Le lecteur découvre donc dès le premier chapitre la situation économique des prêtres au long d’une carrière qui va des quelques mois de formation au grand séminaire jusqu’au terme des assignations professionnelles en tant que curé dans une paroisse aisée. L’approche est délibérément prosopographique et ressemble peu à une histoire économique cherchant à valider des moyennes et des écarts. Gagnon nous donne accès à des destins personnels qui traversent les premières années de vicariats avec ses relations vicaires-curés souvent tumultueuses, la situation difficile des missionnaires en Gaspésie qui attendent d’être rapatriés et la suite de quelques nominations qui permettent des promotions puisqu’il semble qu’entre 1790 et 1840 l’ascension sociale est assez rapide. Le chapitre pullule de détails qui expliquent des modes de vie et font apparaître des caractères particuliers. Les amoureux de la petite histoire se délecteront de la pluralité des vignettes concrètes offertes par un auteur qui se méfie des généralisations.

Le deuxième chapitre aborde la question de la rémunération qui repose essentiellement sur la dîme (1/26 des grains, battus et livrés au presbytère) à laquelle s’ajoute le supplément, tiré d’autres productions agricoles dans le cas où la production de grains est faible, une partie du casuel tiré des rites tarifés et souvent des revenus tirés des terres de l’Église à l’usage du curé. Les curés bénéficient rapidement de revenus supérieurs, contrairement à la légende. Avant de changer l’assignation d’un curé, l’évêque ne manque pas d’analyser les revenus escomptés dans la nouvelle paroisse proposée et cette composante est au coeur de l’entente entre le supérieur et son inférieur. Le curé est ainsi lié directement aux fluctuations de la nature comme à celles de l’économie puisqu’il devient de facto un vendeur de grains complètement intégré au marché commercial. L’obligation pour chaque producteur de payer la dîme annuelle est sanctionnée par l’exclusion de la pratique pascale en cas de non-paiement. Un curé aimé de ses paroissiens a plus de chance de voir sa dîme régulièrement versée. Il y a donc là une certaine sanction populaire possible, mais l’auteur semble incapable ici de parvenir à une démonstration nette. La correspondance permet de voir un personnel curial assez ambitieux, manifestant une mentalité acquisitive. La carrière de curé fournit des revenus permettant un bon train de vie, des épargnes substantielles et des investissements conséquents.
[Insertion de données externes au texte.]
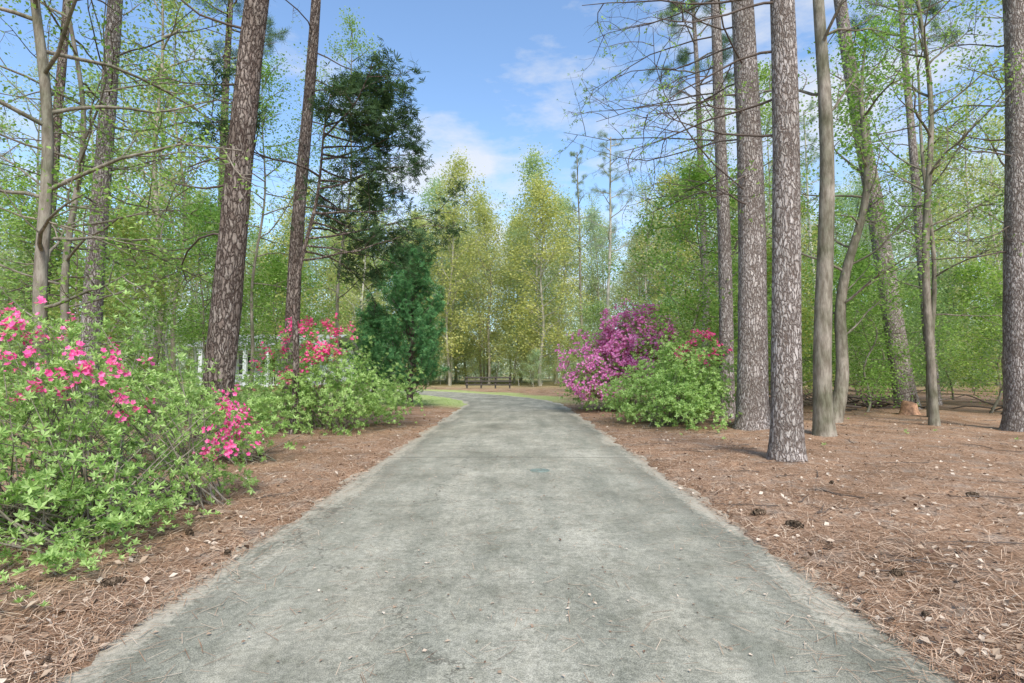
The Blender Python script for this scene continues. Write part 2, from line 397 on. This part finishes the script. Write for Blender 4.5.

À partir des années 1820, les nouveaux prêtres sont issus de plus en plus du monde rural et les fils de la campagne, éduqués dans les nouveaux collèges, connaissent majoritairement un enrichissement dû à leur statut. Il y a certes des cupides et des avaricieux. Une minorité s’enrichit beaucoup, la majorité dispose d’une vie confortable et une minorité garde un statut plus modeste. Mais que fait-on de ces revenus ?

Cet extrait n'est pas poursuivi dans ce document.